* Start DATA ENTRIES *
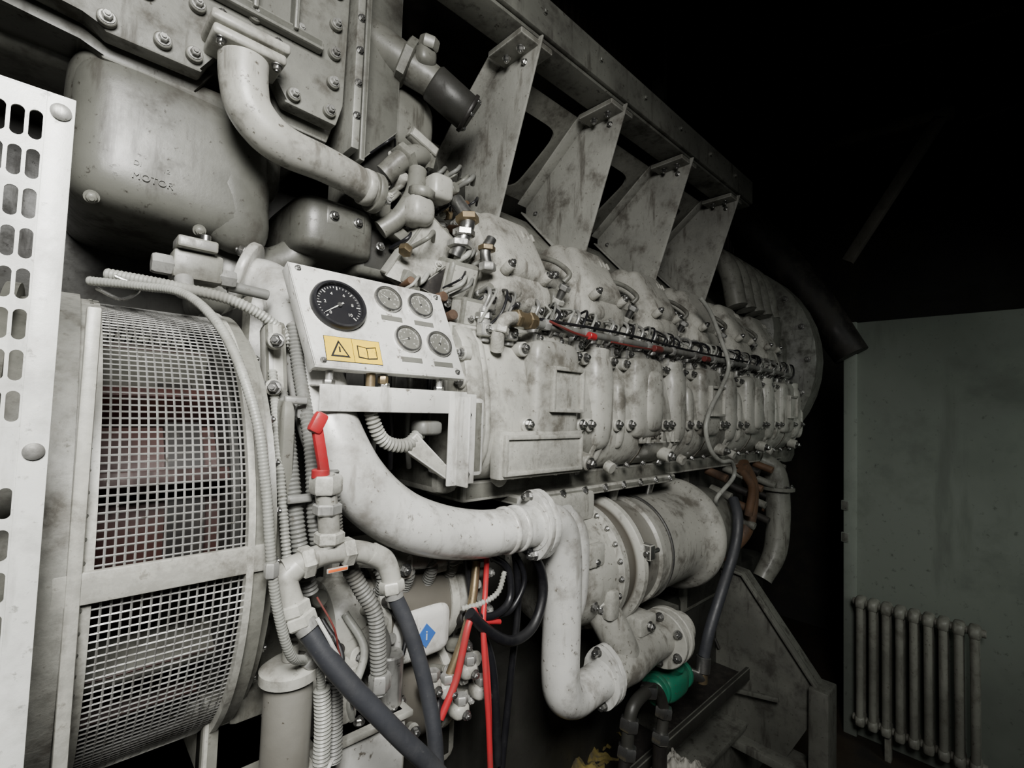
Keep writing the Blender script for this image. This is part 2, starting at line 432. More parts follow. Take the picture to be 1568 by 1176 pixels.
for k in range(13):
    x = .86 + k*.19
    b = B('injector_gear_%d' % (k+1), en, 'galv')
    S2 = random.Random(50+k)
    for j in range(2):
        xx = x-.04+j*.09
        b.cyl((xx, .985, .17), (xx, .985, .235), .018, mat='galv'); b.nut((xx, .985, .24), (0,0,1), .023, .020, 'steel'); b.cyl((xx,.985,.24),(xx,.985,.262), .012, mat='galv')
        b.fitting([(xx, .985, .26),(xx+.01, .975, .30),(xx+.03, 1.01, .325),(xx+.04,1.06,.32)], .006, mat='galv')
        b.box((xx+.03, 1.0, .285), (.035,.03,.04), R=RX(25), bev=.005, mat='engine_paint'); b.bolt((xx+.03, .985, .29), (0,-.9,.4), .008)
        b.box((xx-.01, .965, .20), (.04,.03,.035), bev=.006, mat='engine_paint'); b.bolt((xx-.01, .95, .20), (0,-1,0), .009)
    for j in range(4):
        xx = x-.08+S2.random()*.17
        c = S2.choice(['cable_gray','black_plastic','conduit_gray','black_plastic','cable_gray'])
        b.tube([(xx, .97,.22),(xx+.015,.945,.25+S2.random()*.03),(xx+.05,.965,.28+S2.random()*.04),(xx+.04+S2.random()*.04,1.03,.30+S2.random()*.04)], .003+.002*S2.random(), seg=8, mat=c)
    b.done()
b = B('fuel_rail', en, 'engine_paint')
b.tube([(.88,.925,.232),(1.2,.925,.235),(2.2,.925,.24),(3.1,.925,.24)], .011, mat='conduit_gray')
b.cyl((.87,.92,.236),(.95,.92,.236), .020, mat='brass'); b.nut((.93,.92,.236),(1,0,0), .025, .022,'brass'); b.nut((.88,.92,.236),(1,0,0), .025, .016,'brass')
b.tube([(.875,.92,.236),(.84,.92,.226),(.83,.935,.19),(.845,.955,.15)], .018, mat='cast_rough'); b.nut((.832,.93,.20),(.2,0,1), .024,.02,'engine_paint')
for i in range(12):
    x = 1.0+i*.18; b.nut((x,.925,.236),(1,0,0), .017, .022, 'galv'); b.cyl((x+.04,.925,.236),(x+.04,.96,.20), .008, mat='steel')
b.tube([(1.0,.912,.245),(1.04,.905,.235),(1.10,.905,.225),(1.18,.908,.22)], .004, mat='red_dull')
b.cyl((1.17,.905,.226),(1.20,.905,.224), .012, mat='red_plastic'); b.cyl((1.55,.905,.228),(1.60,.905,.228), .012, mat='red_dull'); b.cyl((1.95,.905,.228),(1.99,.905,.228), .012, mat='red_dull')
b.tube([(1.30,.912,.222),(1.42,.905,.220),(1.55,.91,.224)], .0035, mat='red_dull')
b.tube([(.98,.93,.25),(1.4,.93,.262),(1.9,.94,.258),(2.5,.94,.265)], .0045, mat='black_plastic')
b.done()

# far end: gearcase and pipework in the dark
b = B('rear_gear_housing', en, 'frame_gray')
b.lathe((3.3,1.55,.35), (1,0,0), [(0,.66),(.03,.7),(.18,.7),(.22,.62),(.35,.5)], 40)
b.bx(3.25,3.5,1.0,1.9,-.3,.5, bev=.06)
b.lathe((3.15,1.40,.52), (1,0,0), [(0,.30),(.03,.36),(.10,.38),(.16,.36)], 40)
for i in range(20):
    an = i*math.pi/10; b.bolt((3.3,1.55+.66*math.cos(an),.35+.66*math.sin(an)), (-1,0,0), .014)
for k in range(5):
    b.tube([(2.7+k*.13,1.6,.90+.02*k),(2.7+k*.13,1.35,.98),(2.72+k*.13,1.15,.85),(2.72+k*.13,1.08,.6)], .055, mat='engine_paint_gray', seg=16)
b.done()
b = B('rear_pipework', en, 'engine_paint_gray')
b.tube([(2.95,1.05,-.25),(3.02,.98,-.32),(3.02,.96,-.52),(2.98,.96,-.75),(2.9,1.0,-.9)], [.05,.06,.065,.06,.05])
b.flange((3.02,.96,-.42),(0,0,1), .085, .02, 6)
b.tube([(2.6,1.0,-.25),(2.68,.98,-.38),(2.66,1.0,-.6),(2.6,1.1,-.75)], .035, mat='rust_brown')
b.tube([(2.48,.96,-.27),(2.55,.93,-.36),(2.56,.95,-.5)], .02, mat='rust_brown')
for i in range(18): b.cyl((2.3+.05*i,1.05,-.27-.09*(i%4)), (2.3+.05*i,.95,-.30-.09*(i%4)), .02, mat=['rust_brown','engine_paint_gray','dark_steel'][i%3])
b.bx(2.2,2.9,1.1,1.25,-.95,-.25, bev=.03, mat='engine_paint_dark')
b.done()

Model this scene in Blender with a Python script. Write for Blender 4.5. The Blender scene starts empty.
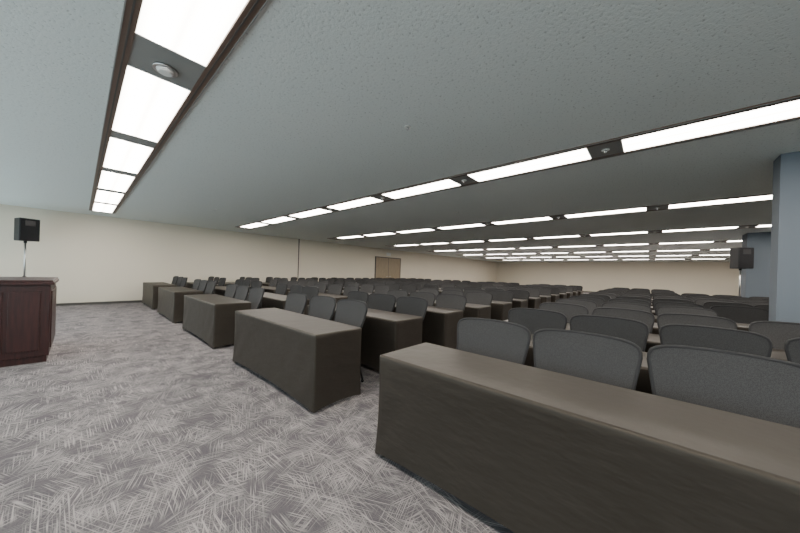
import bpy, bmesh, math, random
from mathutils import Matrix, Vector
random.seed(7)
S=bpy.context.scene
H=1.27; CZ=2.77
YF=12.95; YN=-9.0; XW=-2.3; XB=31.0

# ---------------- materials ----------------
def mat(name, col, rough=0.6, metal=0.0, spec=0.5):
    m=bpy.data.materials.new(name); m.use_nodes=True
    b=m.node_tree.nodes['Principled BSDF']
    b.inputs['Base Color'].default_value=(*col,1); b.inputs['Roughness'].default_value=rough
    b.inputs['Metallic'].default_value=metal
    b.inputs['Specular IOR Level'].default_value=spec
    return m
def N(m,t,**k):
    n=m.node_tree.nodes.new(t)
    for a,v in k.items(): setattr(n,a,v)
    return n
def L(m,a,b): m.node_tree.links.new(a,b)
def bsdf(m): return m.node_tree.nodes['Principled BSDF']
def coords(m,rot=(0,0,0),scale=(1,1,1),out='Object'):
    tc=N(m,'ShaderNodeTexCoord'); mp=N(m,'ShaderNodeMapping')
    mp.inputs['Rotation'].default_value=rot; mp.inputs['Scale'].default_value=scale
    L(m,tc.outputs[out],mp.inputs['Vector']); return mp.outputs['Vector']
def noise(m,vec,scale,detail=2,rough=.5):
    n=N(m,'ShaderNodeTexNoise'); n.inputs['Scale'].default_value=scale
    n.inputs['Detail'].default_value=detail; n.inputs['Roughness'].default_value=rough
    L(m,vec,n.inputs['Vector']); return n.outputs['Fac']
def ramp(m,fac,stops):
    r=N(m,'ShaderNodeValToRGB'); e=r.color_ramp.elements
    while len(e)<len(stops): e.new(.5)
    for i,(p,c) in enumerate(stops):
        e[i].position=p; e[i].color=(*c,1) if len(c)==3 else c
    L(m,fac,r.inputs['Fac']); return r.outputs['Color']
def bump(m,h,strength,dist=.01):
    b=N(m,'ShaderNodeBump'); b.inputs['Strength'].default_value=strength; b.inputs['Distance'].default_value=dist
    L(m,h,b.inputs['Height']); L(m,b.outputs['Normal'],bsdf(m).inputs['Normal'])
def mixc(m,f,a,b,mode='MIX'):
    x=N(m,'ShaderNodeMix',data_type='RGBA',blend_type=mode)
    if isinstance(f,(int,float)): x.inputs[0].default_value=f
    else: L(m,f,x.inputs[0])
    for s,v in ((x.inputs[6],a),(x.inputs[7],b)):
        if isinstance(v,tuple): s.default_value=(*v,1)
        else: L(m,v,s)
    return x.outputs[2]
def math_(m,op,a,b=None):
    x=N(m,'ShaderNodeMath',operation=op)
    for i,v in enumerate((a,b)):
        if v is None: continue
        if isinstance(v,(int,float)): x.inputs[i].default_value=v
        else: L(m,v,x.inputs[i])
    return x.outputs[0]

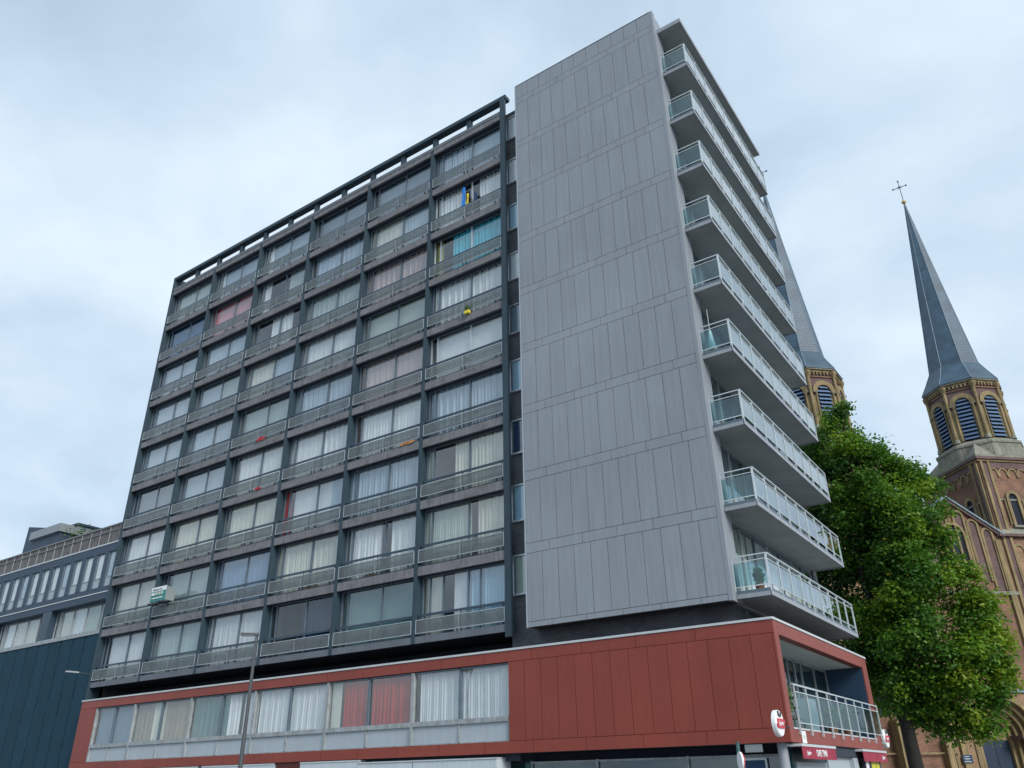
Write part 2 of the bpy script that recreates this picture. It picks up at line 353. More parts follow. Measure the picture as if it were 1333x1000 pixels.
def curtain(x0, x1, z0, z1, y, m, style, parent, rng):
    c = PB()
    if style == 'f':                                     # flat blind
        c.box(x0, x1, y, y+.01, z0, z1, m)
    else:
        amp, pitch = {'p': (.060, .19), 's': (.032, .12), 'v': (.045, .11), 'l': (.02, .2)}[style]
        n = max(6, int((x1-x0)/.03)); ph = rng.random()*6; vs = []; vs2 = []
        top = [0]*(n+1)
        for i in range(n+1):
            u = x0+(x1-x0)*i/n
            yy = y+amp*math.sin(2*math.pi*u/pitch+ph+1.3*math.sin(u*2.1+ph))+amp*.5*math.sin(u*17+ph*2)
            vs.append((u, yy, z1)); vs2.append((u+.02*math.sin(u*5+ph), yy*1.0, z0+.01*math.sin(u*9)))
        k = n+1; c.add(vs+vs2, [(i, i+1, k+i+1, k+i) for i in range(n)], m, smooth=True)
    c.build('curtain', parent)

T = {  # rows top (k=8) to bottom (k=0); each bay: list of (u0,u1,colour,style)
8: ['0-1gs 0-.12el', '0-.14ws .14-1bf', '0-.16wp .16-1bf', '0-1df', '0-1df', '0-.2bs .2-.55bp .55-1bf'],
7: ['0-1Bf', '0-.14rp .14-1ps', '.04-.22wp .6-1gs', '.05-1bp', '0-.5cs .5-1bl', '.0-.42wp .62-1wp'],
6: ['0-1bf', '.05-1bs', '.35-.5wp .5-.74wp', '0-1gp', '0-1kp .0-.04xf', '0-.10yf .24-.5tp .5-1tp'],
5: ['0-1bs', '0-.5bf .5-1gf', '0-.5cs .5-1bl', '0-1ws', '0-1ef', '0-1wp'],
4: ['0-1bs', '0-1bs', '0-1gf', '0-1bp', '0-1ks', '.06-1wf'],
3: ['0-1df', '0-1bf', '.1-1ws', '0-1wp', '.04-1wl 0-.05xf', '0-1bp'],
2: ['0-1ws', '0-1cs', '0-1cs', '.0-.09rp .12-.72wf .72-1bf', '0-1bp', '0-.08es .35-1cp'],
1: ['0-1cf', '.12-.5gf .5-1gf', '0-1Bs', '0-1cp', '.02-.48wp .62-1wp', '0-.55es .62-1cp'],
0: ['.1-.48wf .52-1ws', '0-1gl', '0-1wv', '.0-.12xf .45-1np', '0-.5zf .5-1zf', '.0-.2cf .35-.5wf .5-.75sv .75-1sv'],  # brown strip in the fourth bay paints a brick reflection in the dark glass
}
FRW = {(4, 5), (6, 5), (7, 5)}
rng = random.Random(5)
for k in range(9):
    for i in range(6):
        x0 = i*W+.185; x1 = (i+1)*W-.02 if i < 5 else 27.56
        zb = 5.45+H*k; zt = 5.14+H*(k+1)
        wf = PB(); fm = 'alu_light' if (k, i) in FRW else 'alu_frame'
        Y0, Y1 = .32, .40; e = .045; jy = lambda: rng.uniform(-.006, .006)
        wf.box(x0, x1, Y0, Y1, zt-.05, zt+.015, 'alu_frame'); wf.box(x0, x1, Y0, Y1, zb, zb+.09, fm)
        wf.box(x0, x0+.06, Y0, Y1, zb+.09, zt-.05, fm); wf.box(x1-.05, x1, Y0, Y1, zb+.09, zt-.05, fm)
        xs = x0+.42; xm = (xs+x1)/2
        wf.box(xs-.03, xs+.03, Y0-.01, Y1-.01, zb+.09, zt-.05, fm); wf.box(xm-.035, xm+.035, Y0-.02, Y1-.02, zb+.09, zt-.05, fm)
        if k == 0 and i == 5:
            for q in (24.35, 26.2): wf.box(q-.025, q+.025, Y0-.01, Y1-.01, zb+.09, zt-.05, fm)
        if k == 7 and i == 1: pass
        wo = wf.build('window')
        g = PB(); gm = 'win_glass_dark' if (k, i) in ((0, 3), (7, 0)) else 'win_glass'
        g.quad((x0+.05, .36, zb+.08), (xs-.02, .36, zb+.08), (xs-.02, .36, zt-.04), (x0+.05, .36, zt-.04), gm)
        g.quad((xs+.02, .35+jy(), zb+.08), (xm-.03, .35, zb+.08), (xm-.03, .35+jy(), zt-.04), (xs+.02, .35, zt-.04), gm)
        g.quad((xm+.03, .335+jy(), zb+.08), (x1-.04, .335, zb+.08), (x1-.04, .335+jy(), zt-.04), (xm+.03, .335, zt-.04), gm)
        g.build('glass', wo)
        for s in T[k][i].split():
            ab, cc, st = s[:-2], s[-2], s[-1]; a, b = ab.split('-')
            a, b = float(a), float(b); ca, cbx = x0+.03+(x1-x0-.06)*a, x0+.03+(x1-x0-.06)*b
            curtain(ca, cbx, zb+.06, zt-.02, .47+.05*(st == 'f'), 'curtain_'+cc, st, wo, rng)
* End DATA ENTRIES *
» EXERCISE BRIEF: Using the data above, print only the lines starting at the one with "Model this scene" and ending at the one with "YF=12.95; YN=-9.0; XW=-2.3; XB=31.0", exactly as they stand, minus the pictures.

» SOLUTION FOR THIS EXERCISE:
Model this scene in Blender with a Python script. Write for Blender 4.5. The Blender scene starts empty.
import bpy, bmesh, math, random
from mathutils import Matrix, Vector
random.seed(7)
S=bpy.context.scene
H=1.27; CZ=2.77
YF=12.95; YN=-9.0; XW=-2.3; XB=31.0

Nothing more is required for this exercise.